April 2nd, 2009 | by Matthew Smith |

I’ve decided to spend a bit of time in my current theological self education looking at early church history. I’ve borrowed an introductory text but before I open it, I thought I’d get down some ideas of my own with absolutely no references to speak of. Let’s see if I arrive at anything similar to what the real scholars say.

Early church history has an important place in the ongoing process of church reform. When I studied our introductory theology subject, we were told that the Protestants broadly rejected Tradition (with a capital ‘T’ to denote the authority of the traditional teachings of the church as Revelation (with a capital ‘R’ to denote knowledge of God revealed to us)). But I’m guessing it was more complicated than that, I think the Protestants were very much interested in Tradition and apostolic succession (the idea that the apostles have handed the mantle of leadership from one generation to the next) but they believed the church had become corrupt so they wanted to get back to the authentic way of being church and to them, scripture was the link back to the first christians.

Since the Reformation, the western world has of course had the Age of Reason, the Renaissance, the Enlightenment, the scientific revolution, whatever you want to call it and during that period, analytical and evidence based history has developed and more recently, post-modern critiques of the analytical and evidence based histories have been produced, all of which have affected our understanding of the first christians and thus all of which have affected the way we think about church reform.

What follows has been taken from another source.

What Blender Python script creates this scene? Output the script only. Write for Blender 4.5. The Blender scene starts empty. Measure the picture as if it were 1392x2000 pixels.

There continues to be a thread of thought in church reform that seeks to draw upon the early church as a source of the authentic christian expression of church but this way of thinking faces difficulty when it bogs down into historical critiques and alternative readings of the history upon which it is trying to lay a foundation.

With this in mind, I can see that the study of early church history is likely to be loaded with agendas and clashing interpretations of the facts and disputes over the authenticity of historical sources. A far cry from my initial feelings that it would be dry, static and mostly irrelevant – at least I hope so.